Stem ginger ice cream. Chocolate sorbet.
Moomaid of Zennor. 5 stars.
You can find Moomaid around Cornwall, but we ate this ice cream overlooking the harbour in St Ives on my last day. It was cloudy and I felt exhausted by the thought of the long journey awaiting me. But the stem ginger flavour was bright and refreshing. It had that perfect texture which is a heavy lightness, giving resistance to the spoon while pulling away in an airy tuft.

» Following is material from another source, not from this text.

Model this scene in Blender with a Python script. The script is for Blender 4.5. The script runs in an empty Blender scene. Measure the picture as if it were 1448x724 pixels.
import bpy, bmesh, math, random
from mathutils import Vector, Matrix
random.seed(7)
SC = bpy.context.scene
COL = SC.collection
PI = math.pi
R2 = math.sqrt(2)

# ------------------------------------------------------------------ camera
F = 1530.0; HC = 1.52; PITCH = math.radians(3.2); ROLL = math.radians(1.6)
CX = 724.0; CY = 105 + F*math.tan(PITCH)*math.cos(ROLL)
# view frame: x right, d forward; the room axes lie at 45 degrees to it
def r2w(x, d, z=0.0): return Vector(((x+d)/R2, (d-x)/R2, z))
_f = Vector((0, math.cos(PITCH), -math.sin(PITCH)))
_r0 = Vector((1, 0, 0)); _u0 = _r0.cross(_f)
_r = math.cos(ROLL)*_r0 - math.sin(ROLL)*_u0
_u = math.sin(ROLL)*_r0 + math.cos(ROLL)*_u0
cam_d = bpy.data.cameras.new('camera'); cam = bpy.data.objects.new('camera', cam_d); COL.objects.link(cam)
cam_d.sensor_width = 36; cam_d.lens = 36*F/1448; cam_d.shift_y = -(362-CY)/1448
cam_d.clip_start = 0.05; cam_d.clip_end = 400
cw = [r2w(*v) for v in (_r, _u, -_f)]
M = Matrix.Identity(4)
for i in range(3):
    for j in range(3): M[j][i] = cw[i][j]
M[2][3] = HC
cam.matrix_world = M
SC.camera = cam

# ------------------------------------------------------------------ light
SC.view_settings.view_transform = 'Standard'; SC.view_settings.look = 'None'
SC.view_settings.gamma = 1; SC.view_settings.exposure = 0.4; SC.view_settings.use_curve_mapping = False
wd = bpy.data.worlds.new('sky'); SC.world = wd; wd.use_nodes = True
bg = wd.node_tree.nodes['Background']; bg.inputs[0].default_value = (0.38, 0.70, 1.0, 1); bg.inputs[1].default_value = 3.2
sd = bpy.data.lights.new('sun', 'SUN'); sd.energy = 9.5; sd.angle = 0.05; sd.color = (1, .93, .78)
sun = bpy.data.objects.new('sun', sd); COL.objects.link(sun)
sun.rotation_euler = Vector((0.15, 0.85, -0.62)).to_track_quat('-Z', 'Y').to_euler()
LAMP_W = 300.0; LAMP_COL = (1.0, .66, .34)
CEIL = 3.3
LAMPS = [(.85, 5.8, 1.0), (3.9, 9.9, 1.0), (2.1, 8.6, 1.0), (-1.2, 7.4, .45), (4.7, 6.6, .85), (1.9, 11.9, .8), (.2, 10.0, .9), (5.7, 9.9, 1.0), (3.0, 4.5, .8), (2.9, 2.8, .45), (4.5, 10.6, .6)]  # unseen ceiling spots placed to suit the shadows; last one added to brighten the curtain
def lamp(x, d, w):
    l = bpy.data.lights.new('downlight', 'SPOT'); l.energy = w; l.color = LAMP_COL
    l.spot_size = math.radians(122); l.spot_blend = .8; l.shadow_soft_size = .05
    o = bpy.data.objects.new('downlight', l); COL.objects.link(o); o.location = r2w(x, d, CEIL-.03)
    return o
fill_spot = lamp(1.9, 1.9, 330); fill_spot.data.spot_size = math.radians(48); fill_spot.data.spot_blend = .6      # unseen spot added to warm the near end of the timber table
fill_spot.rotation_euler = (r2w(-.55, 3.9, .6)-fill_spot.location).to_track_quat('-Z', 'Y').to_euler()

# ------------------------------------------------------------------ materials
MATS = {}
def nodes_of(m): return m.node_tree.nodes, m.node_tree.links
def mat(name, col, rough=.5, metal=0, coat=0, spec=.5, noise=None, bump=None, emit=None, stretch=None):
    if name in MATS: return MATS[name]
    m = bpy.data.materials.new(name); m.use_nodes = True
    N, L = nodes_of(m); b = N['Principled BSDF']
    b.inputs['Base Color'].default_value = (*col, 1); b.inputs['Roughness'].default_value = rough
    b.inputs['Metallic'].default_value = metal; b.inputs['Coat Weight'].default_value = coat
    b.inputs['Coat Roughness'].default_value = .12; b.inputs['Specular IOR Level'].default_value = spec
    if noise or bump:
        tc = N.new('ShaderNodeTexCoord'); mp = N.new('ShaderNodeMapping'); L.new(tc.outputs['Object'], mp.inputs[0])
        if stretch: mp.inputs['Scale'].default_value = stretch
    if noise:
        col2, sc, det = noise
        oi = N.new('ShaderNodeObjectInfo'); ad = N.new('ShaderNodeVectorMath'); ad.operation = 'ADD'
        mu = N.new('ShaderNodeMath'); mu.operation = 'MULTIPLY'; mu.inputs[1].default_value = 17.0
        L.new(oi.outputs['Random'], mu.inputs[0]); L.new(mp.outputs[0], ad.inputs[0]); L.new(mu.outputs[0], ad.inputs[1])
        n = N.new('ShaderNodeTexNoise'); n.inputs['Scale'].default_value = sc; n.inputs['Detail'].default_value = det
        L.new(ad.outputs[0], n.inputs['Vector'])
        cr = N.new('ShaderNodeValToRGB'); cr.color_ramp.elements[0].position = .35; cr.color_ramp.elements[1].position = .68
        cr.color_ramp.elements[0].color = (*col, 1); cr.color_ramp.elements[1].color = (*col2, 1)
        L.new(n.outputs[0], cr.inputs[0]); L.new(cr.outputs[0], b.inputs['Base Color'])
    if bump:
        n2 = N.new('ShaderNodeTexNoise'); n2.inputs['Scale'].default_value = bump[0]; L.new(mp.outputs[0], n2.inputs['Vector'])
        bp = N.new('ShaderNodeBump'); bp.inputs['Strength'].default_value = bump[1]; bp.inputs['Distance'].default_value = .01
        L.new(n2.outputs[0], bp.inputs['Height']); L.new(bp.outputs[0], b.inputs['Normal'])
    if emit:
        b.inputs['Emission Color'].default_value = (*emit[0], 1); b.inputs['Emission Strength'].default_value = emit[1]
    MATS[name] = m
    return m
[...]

The chocolate sorbet wasn’t something I would usually go for, but it went well with the ginger (I couldn’t make my mind up and confused the girl behind the counter so she put them in two separate cups, which I found quite nice for tasting). It reminded me of chocolate popsicles I ate as a kid, which were slightly icy straight out of the freezer but released a rich, silky chocolate flavour as you ate them. This had that same, slightly odd texture when it melted, almost resembling a matte ganache more than a glossy sorbet.
And with that, I curled up on a seat of the 8-hour sleeper train back to Paddington. It’s not so bad, though all I had for a pillow was my woolly jumper, still stinking of ferrets.